If we're being honest, I've looked back and come to the realizations about how I could've taken better care of myself and lived my life better. I know now that my self-care fell. It slowly declined over time and somehow I just failed to notice. I thought to make myself look better or keeping myself busy helped to keep my mind on track of the spinning world I could barely catch up with. I didn't pay enough attention to what self-care is and more of, I wasn't really keeping track of how to make sure I'm taking care of myself- physically, mentally, and emotionally.

Self-care is about seeing yourself as you are and improving upon who you already are.

But more than that- self-care is more than just looking after yourself. It's more than checking in once in a while to make sure you're still okay. Or that you're doing better than you were. It's more than looking good, it's dragging yourself out of bed and dragging yourself to the gym.

It's more than looking good, it's dragging yourself out of bed and dragging yourself to the gym.

Self-care isn't something that's particularly emphasized in schools and society, itself. But, that doesn't make it any less important. And with the change of the new year, people have created these ways to better themselves and make the new year better than the previous. We, as a society, use all of these goals and resolutions to help us, but more often than not, they don't stick. We tell ourselves that we'll get healthier, or lose weight, or eat healthier, or be happier.

But really, resolutions don't really have to do with our mental health. More often than not, they deal with how we can better ourselves physically, rather than mentally or emotionally. Emotional and mental health is overlooked many times and we as a society are still new to seeing mental health as something that's real and very valid. It takes an effort to check in on yourself and your mental health.

An effort that isn't always easy to read, but one which places you in a better state and is so so so so worth it. Trust me, I get it. I'm not the best at learning to read my own emotional and mental health and I'm convinced that I've let it slide or pretended that I'm doing better than I am, simply not recognizing where I was in my mental and emotional states.

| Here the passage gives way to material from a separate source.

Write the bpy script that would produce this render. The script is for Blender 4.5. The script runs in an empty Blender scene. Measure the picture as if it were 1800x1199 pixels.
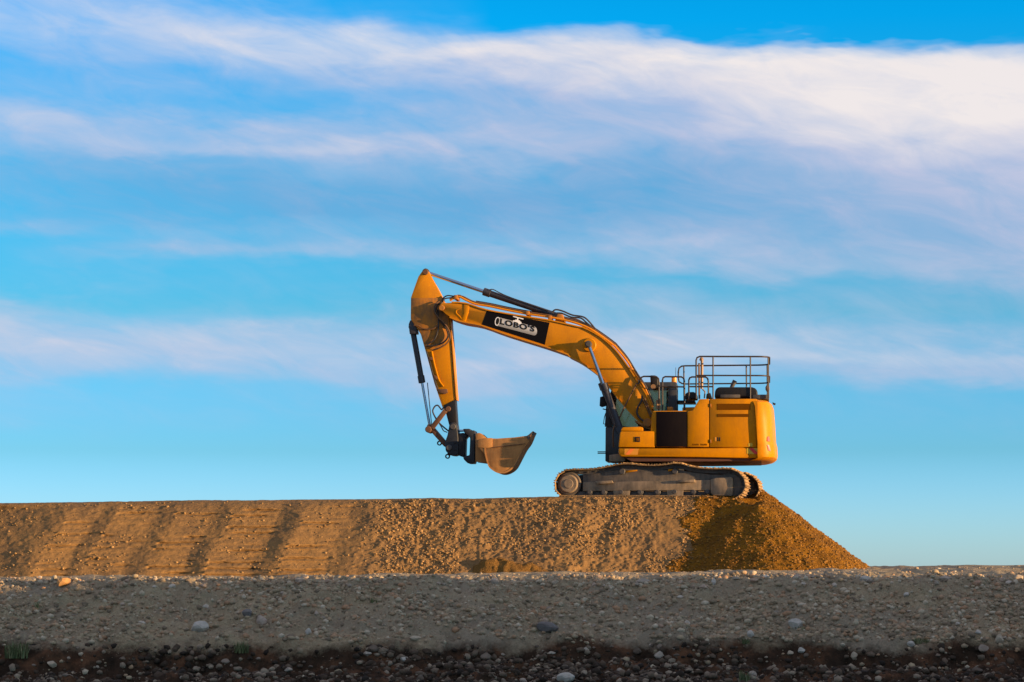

I, like most other people, have my new year's resolutions. But I know that besides including my own physical goals, I want to include goals of bettering my own emotional and mental health. Despite that, it still is the beginning of the new year and I, much like, most people still have what feels like all the motivation to actually pursue my goals, I'm also determined to know myself, physically, mentally, and emotionally.

And last year was okay… I'll be the first to admit it. I honestly thought that I was fine and now I'm actually great. I'm excited about this new semester and year- waiting to see what lies ahead of me.

"I thought I was fine, and now I'm actually great."

But my point is that self-care is more important than we think. It's more than thinking you're "great". More than passing off as doing well if you're struggling. Be more in tune with yourself and determined to change what isn't working. Be conscious of when you need to take a step back and ask, "am I really okay?". Make more effort to eat better, lose those few pounds, or even just dragging yourself to the gym. New Year's resolutions are about more than physically taking care of yourself and not seeing the "whole you". Make 2019 the year of seeing you for all that you are.

After all, hindsight is always 20/20.